There's something to the Joy Reid remark in the above twit.
A big part of this does go back to the 1980s and the ways that Trump used to attain fame. He knew that being given a lot of stuff wasn't enough for what he really sought. His gameplan was to, as Charley Steiner and others describe in the 30x30 episode about the USFL, get himself on the sports page, and then the gossip page, and then onto the front page. He wanted an NFL team but settled for a USFL team and then was the leader on the mistakes that doomed that alternative league. He pushed for a rapid expansion of teams (for money) and a fall schedule (for attention). Two Wrestlemanias and a lot of big boxing matches followed at the Atlantic City casinos he bamboozled his way into owning. More attention. And, of course, he's such a dipshit he bankrupted those casinos in a town where people fly in to literally give you their money.
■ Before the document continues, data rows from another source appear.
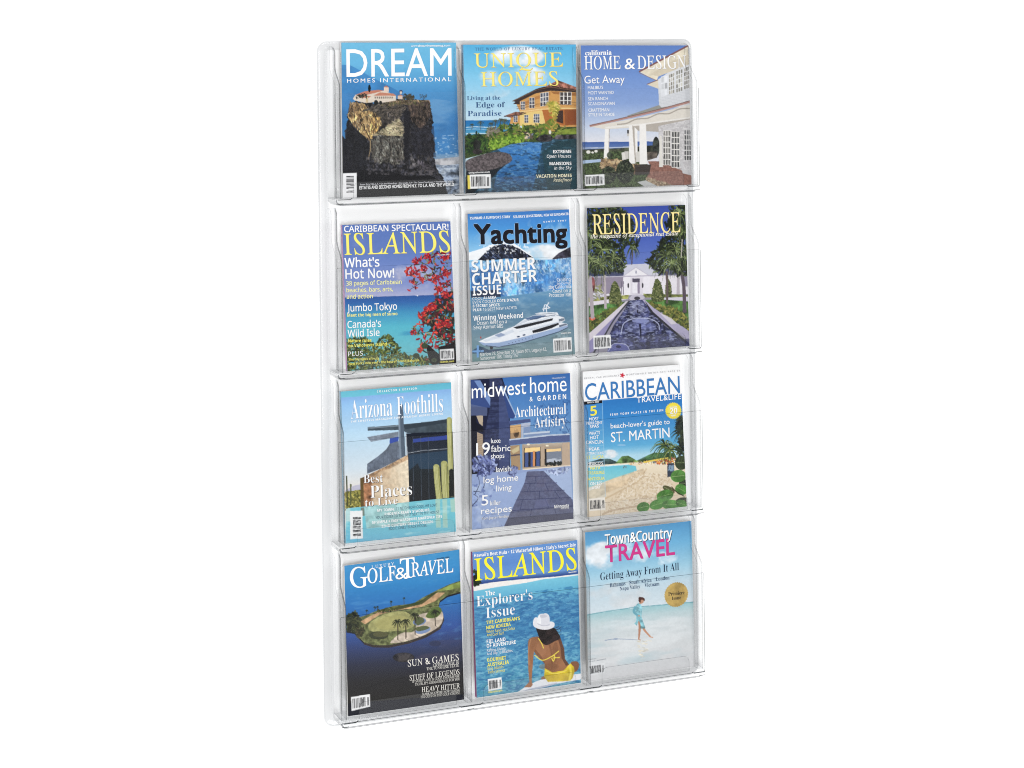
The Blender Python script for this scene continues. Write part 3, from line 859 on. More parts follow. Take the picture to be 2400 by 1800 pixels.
p.ripple([(270, 890), (1240, 870), (1250, 1200), (270, 1240)], (40, 120, 180), 14, .55, .75, .45, .25)
p.ell(920, 858, 7, 5, (245, 245, 245))
fl = [(812, 640), (850, 570), (900, 515), (1000, 475), (1080, 460), (1217, 448), (1235, 800), (1255, 1150), (1265, 1330), (1120, 1330), (1000, 1400), (920, 1350), (950, 1280), (860, 1200), (890, 1130), (960, 1080), (920, 1030), (1000, 960), (1090, 900), (1070, 840), (1070, 740), (1000, 700), (900, 800), (830, 820), (890, 710), (850, 690)]
for q in ([(1230, 1000), (1120, 900), (1060, 640), (930, 540)], [(1240, 1150), (1080, 1000), (960, 1030)], [(1240, 1200), (1060, 1180), (860, 1210)], [(1220, 620), (1100, 680), (960, 740), (840, 810)], [(1220, 520), (1100, 480), (1000, 500)], [(1250, 1250), (1100, 1230), (960, 1330)], [(1220, 760), (1100, 820), (1080, 900)]):
    p.line(q, 9, (50, 36, 36), 1, True, 3)
RED = [(206, 44, 48), (228, 84, 60), (168, 34, 48), (120, 26, 42)]; LF = [(60, 72, 48), (96, 112, 68), (40, 40, 40), (140, 130, 90)]
p.dabs([(1090, 900), (1230, 780), (1255, 1300), (1060, 1200), (960, 1080), (1000, 960)], [(44, 34, 36), (70, 40, 44), (50, 50, 44)], 240, 16)
p.dabs(fl, LF, 260, 10, 2); p.dabs(fl, RED, 230, 11)
for cx, cy, r in ((852, 640, 44), (900, 545, 30), (975, 610, 34), (1010, 500, 28), (1080, 700, 40), (1180, 650, 34), (1160, 500, 40), (960, 1030, 38), (1050, 960, 40), (1180, 850, 36), (1110, 800, 36), (1120, 1110, 44), (1190, 1110, 40), (885, 1190, 30), (1000, 980, 30), (1010, 1445, 24), (935, 1350, 18), (1090, 1320, 22), (870, 730, 22), (960, 710, 22)):
    t = np.linspace(0, 6.28, 12); p.dabs(np.c_[cx + r * np.cos(t), cy + r * .9 * np.sin(t)], RED, 34, r * .22)
BU = [(74, 88, 36), (128, 138, 62), (44, 52, 28), (160, 160, 90), (90, 100, 48)]
bp_ = [(275, 1250), (400, 1225), (540, 1300), (590, 1215), (680, 1220), (740, 1290), (780, 1390), (900, 1400), (1030, 1440), (1040, 1490), (287, 1548)]
p.dabs(bp_, [(50, 60, 34), (70, 80, 44)], 240, 16, 1.6, .8); p.dabs(bp_, BU, 620, 9, 2.2)
p.poly([(1000, 1300), (1060, 1340), (1120, 1400), (1110, 1470), (1040, 1470)], (34, 36, 36), sm=True); p.ell(985, 1310, 30, 26, (64, 80, 56)); p.ell(910, 1400, 30, 24, (60, 74, 50)); p.ell(1070, 1440, 26, 20, (70, 80, 60))
p.poly([(1110, 1320), (1262, 1280), (1272, 1468), (1110, 1480)], (34, 32, 34))
p.bars([(1120, 1342), (1246, 1334), (1252, 1432), (1126, 1442)], True, 9)
p.text('CARIBBEAN SPECTACULAR!', 258, 284, 1200, 262, 54, 'N', W_, w=.012)
p.text('ISLANDS', 258, 490, 1215, 462, 182, 'R', (248, 240, 120), w=0, sh=1, shc=(200, 170, 90), shd=(3, 3))
p.text("What's", 262, 604, 576, 594, 84, 'N', W_, w=.012); p.text('Hot Now!', 270, 706, 710, 692, 84, 'N', W_, w=.012)
for s, x, y, x1, y1 in (('38 pages of Caribbean', 276, 768, 778, 750), ('beaches, bars, arts,', 278, 828, 698, 816), ('and action', 280, 888, 516, 880)): p.text(s, x, y, x1, y1, 38, 'N', (248, 244, 170), w=.012)
p.text('Jumbo Tokyo', 284, 1004, 736, 984, 64, 'N', W_, w=.008); p.text('Meet the big men of sumo', 286, 1052, 740, 1034, 29, 'B', (248, 244, 150))
p.text("Canada's", 288, 1154, 592, 1140, 64, 'N', W_, w=.008); p.text('Wild Isle', 290, 1234, 578, 1222, 64, 'N', W_, w=.008)
p.text('Nature rules', 294, 1284, 505, 1276, 28, 'B', YEL); p.text('on Vancouver Island', 296, 1328, 644, 1310, 28, 'B', YEL); p.text('PLUS', 294, 1410, 428, 1402, 42, 'N', W_)
p.text('The Olympics of Hula', 298, 1450, 572, 1438, 20, 'B', YEL); p.text("New York's new reef \u2022 The best of Grand Bahama", 298, 1490, 936, 1452, 21, 'B', YEL); p.text('islands.com', 1124, 1466, 1250, 1458, 17, 'B', YEL); p.text('November 2003', 1102, 496, 1208, 490, 11, 'B')

# 5 ---- yacht and glacier
p = cover(5, (1060, 450), 3.858, [(138, 198), (1055, 157), (1110, 1478), (182, 1532)],
          'magazine with a white motor yacht before a blue glacier on its cover', spine=(244, 244, 246), spine_text='YACHTING', st=(110, 110, 120))
p.grad([(157, (64, 124, 200)), (330, (76, 150, 218)), (560, (150, 204, 238))])
p.clouds([(600, 150), (1090, 150), (1090, 420), (600, 420)], 4, .45, .75, a=.75, ax=1.4); p.clouds([(600, 460), (1090, 460), (1090, 640), (600, 640)], 4, .35, .6, a=.95); p.clouds([(140, 330), (460, 330), (460, 520), (140, 520)], 4, .5, .8, a=.6)
p.poly([(150, 612), (150, 545), (280, 505), (380, 462), (450, 442), (540, 452), (620, 510), (722, 582), (722, 620)], (240, 243, 247))
p.poly([(232, 612), (300, 545), (370, 490), (450, 470), (520, 480), (600, 512), (725, 592), (740, 640), (500, 640)], (38, 42, 54), tex=.4, ts=60)
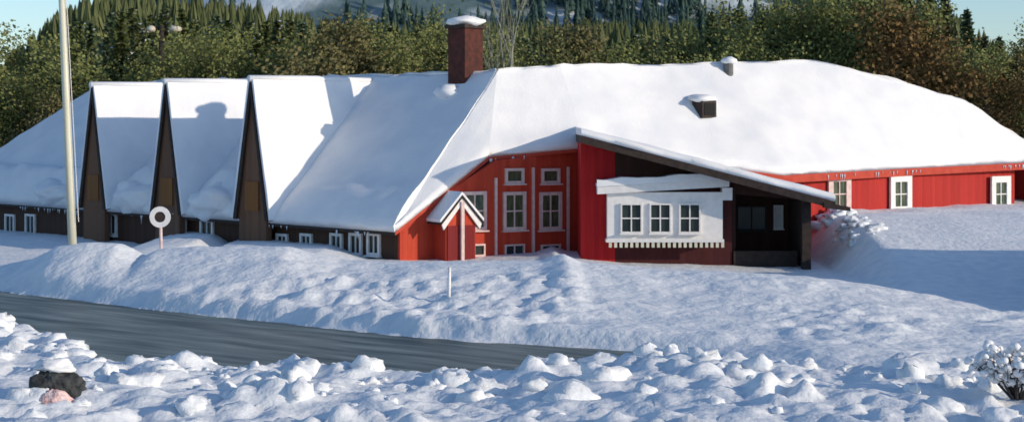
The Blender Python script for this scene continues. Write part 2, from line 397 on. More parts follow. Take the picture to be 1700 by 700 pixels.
# ------------------------------------------------------------------ the lodge
lodge = empty('mountain_lodge', (0, 62, 0))
tag(lodge, 'long red and brown mountain lodge under thick snow with three steep gables', 'lodge')
ZE, ZR = 1.27, 6.85
def Epos(Y): return Vector((52.0 - Y, Y, ZE))         # along the shaded eave
B = Vector((-4.04, 56.04, ZE)); LC = Vector((-29.0, 81.0, ZE)); FE = Vector((-24.7, 76.7, ZE)); E = Vector((-20.45, 80.9, ZR))
C = Vector((-.56, 60.97, ZR)); P1 = P(812, 260, 58.6); P2 = P(968, 246, 60.0)
def poly(pts, n, closed=False):
    pts = [Vector(p) for p in pts]; d = [0]
    for i in range(1, len(pts)): d.append(d[-1] + max((pts[i] - pts[i - 1]).length, 1e-4))
    out = []
    for k in range(n + 1):
        s = d[-1] * k / n; i = 0
        while i < len(pts) - 2 and d[i + 1] < s: i += 1
        f = (s - d[i]) / (d[i + 1] - d[i]); out.append(pts[i].lerp(pts[i + 1], min(1, max(0, f))))
    return out
def patch(name, m, lower, upper, nu, nv, th_lo, th_hi, amp=0, up=0.0, parent=lodge, bulge=None, roundup=.22, drop=0.0, sm=True, seed=0, lo_off=0):
    """slab between a lower and an upper line; sits `up` above them, thickness th_lo..th_hi, rounded towards its edges"""
    b = MB(); top = []; bot = []
    for j in range(nv + 1):
        v = j / nv
        for i in range(nu + 1):
            p = lower[i].lerp(upper[i], v); th = th_lo + (th_hi - th_lo) * v
            e = min((v / .05 if lo_off == 0 else 1), 1)
            k = math.sqrt(max(0, 1 - (1 - max(0, e)) ** 2)) if roundup else 1
            zt = th * ((1 - roundup) + roundup * k) if roundup else th
            n1 = amp * (1.5 * noise.noise(p * .33 + Vector((5, 0, 0))) + noise.fractal(p * .8, 1, 2, 5)) if amp else 0
            bl = bulge(p, v) if bulge else 0
            lipv = (lower[i] - upper[i]).normalized() * (.06 + .16 * noise.noise(p * 1.3) + .05 * noise.noise(p * 5)) * max(0, 1 - v / .05) if amp else Vector((0, 0, 0))
            top.append(p + lipv + Vector((0, 0, up + zt + n1 + bl))); bot.append(p + Vector((0, 0, up)))
    N = nu + 1; M = len(top); fs = []
    for j in range(nv):
        for i in range(nu):
            a = j * N + i; fs.append((a, a + 1, a + 1 + N, a + N)); fs.append((a + M, a + N + M, a + 1 + N + M, a + 1 + M))
    for i in range(nu):
        fs.append((i, i + M, i + 1 + M, i + 1)); a = nv * N + i; fs.append((a, a + 1, a + 1 + M, a + M))
    for j in range(nv):
        pass
    b.add(top + bot, fs)
    for u0 in (0, nu):                  # end faces with their own corners so that joints shade cleanly
        q = [top[j * N + u0] for j in range(nv + 1)] + [bot[j * N + u0] for j in range(nv + 1)]; K = nv + 1
        b.add(q, [(j, j + 1, j + 1 + K, j + K) if u0 == 0 else (j, j + K, j + 1 + K, j + 1) for j in range(nv)])
    return b.build(name, m, parent, smooth=sm)
DORM = [61.75, 65.85, 69.85]                          # Y of the three steep gables
def dist_d(p):
    # distance along the eave to the nearest gable
    s = (p - B).dot(U); return min(abs(s - (Epos(y) - B).dot(U)) for y in DORM)
def bulgeL(p, v):
    s = (p - B).dot(U); k = max(0, 1 - abs(v - .12) / .17)
    inb = 1 if s > (Epos(DORM[0]) - B).dot(U) else .25
    w_ = min(1, max(0, (dist_d(p) - .9) / 1.2)) if s < (Epos(DORM[2]) - B).dot(U) else .8
    return .85 * k * k * (3 - 2 * k) * inb * w_ * (1 + .4 * noise.noise(p * 1.4))
nuL = 110
loL = poly([LC, FE, B], nuL); sE = 6.08 / (LC - B).length
upL = []
for k in range(nuL + 1):
    f = k / nuL; upL.append(E.copy() if f < sE else E.lerp(C, (f - sE) / (1 - sE)))
loL = [LC.lerp(B, k / nuL) for k in range(nuL + 1)]
patch('roof', DARK, loL, upL, 40 if False else nuL, 6, .10, .10, up=-.12, roundup=0, sm=False)
patch('roof_snow', SNOW, loL, upL, nuL, 40, .34, .14, amp=.06, up=-.01, bulge=bulgeL)
# sunny front: hip face over the red front, then the long roof to the right
RE = P(1350, 104, 68.0); 
ridgeM = [C, P(1100, 112, 64.6), P(1350, 106, 68), P(1500, 141, 69), P(1600, 172, 70), P(1700, 238, 70.8), P(1760, 270, 71.2)]
eaveM = [P2, P(1300, 291, 62.0), P(1500, 280, 66.3), P(1700, 270, 70.3), P(1758, 272, 71.0)]
RB = B + Vector((.02, .02, 0))
nA = 26
loA = poly([RB, P1], nA); upA = poly([RB, C], nA)
patch('roof', TRIMR, loA, upA, nA, 10, .12, .12, up=-.13, roundup=0, sm=False)
patch('roof_snow', SNOW, loA, upA, nA, 18, .30, .14, amp=.05, up=-.006, roundup=.25)
nB_ = 30
loB = poly([P1, P2], nB_); upB = [C.lerp(P(930, 112, 62.1), k / nB_) for k in range(nB_ + 1)]
patch('roof', TRIMR, loB, upB, nB_, 10, .12, .12, up=-.13, roundup=0, sm=False)
patch('roof_snow', SNOW, loB, upB, nB_, 24, .30, .14, amp=.05, up=-.006, roundup=.25)
nC = 90
ridgeC = [P(930, 112, 62.1)] + ridgeM[1:]
loC = poly(eaveM, nC); upC = poly(ridgeC, nC)
patch('roof', TRIMR, loC, upC, nC, 12, .12, .12, up=-.13, roundup=0, sm=False)
patch('roof_snow', SNOW, loC, upC, nC, 40, .30, .14, amp=.05, up=-.006, roundup=.25)
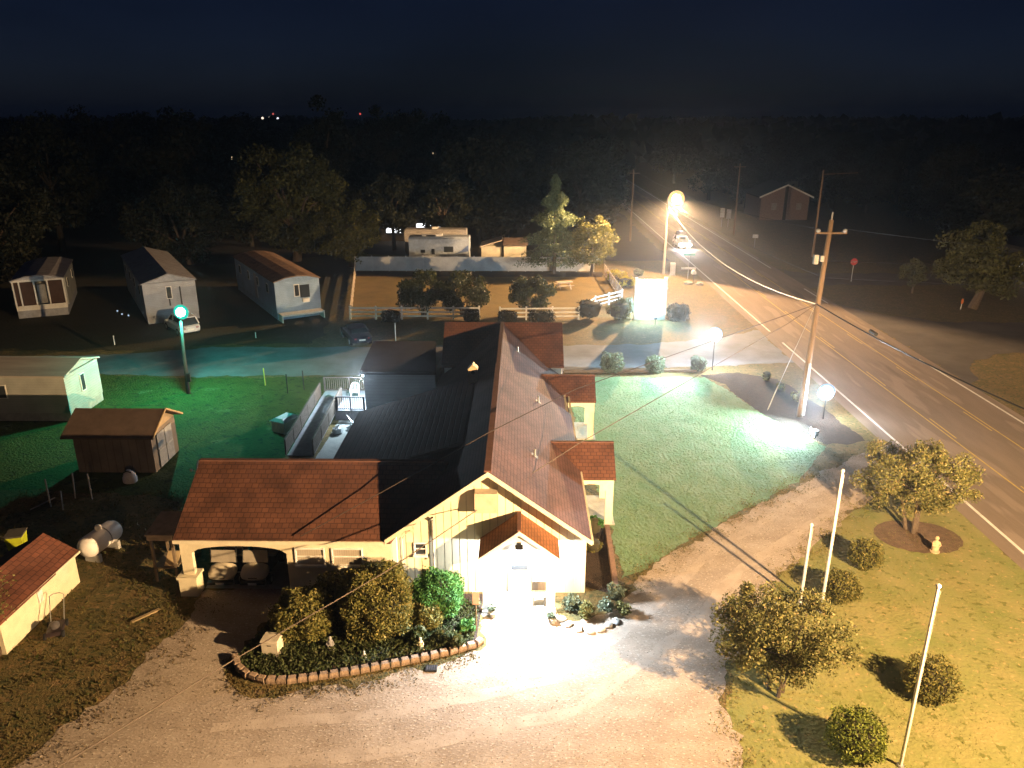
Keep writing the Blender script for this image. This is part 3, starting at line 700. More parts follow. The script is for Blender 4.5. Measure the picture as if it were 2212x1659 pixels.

He deliberately had public and affairs and messy divorces to get on the gossip pages and, more importantly, the cover of supermarket checkout aisle tabloids. The folks who voted for him (no, they do not need nor do they deserve defense or pretzel-like contortions to rationalize) believe in those magazines and they're ones most likely to see them by doing their own shopping.
It wasn't a thing in the 80s so it wasn't part of that effort but, once it became part of America, he jumped right into reality tv. Other than the tabloids, and maybe sports, there's nothing more effective with this large, sweeping demographic than reality television.
He homed in on the dumbest aspects of the biggest demographic and it has served him well. I find it an embarrassing reality about Americans.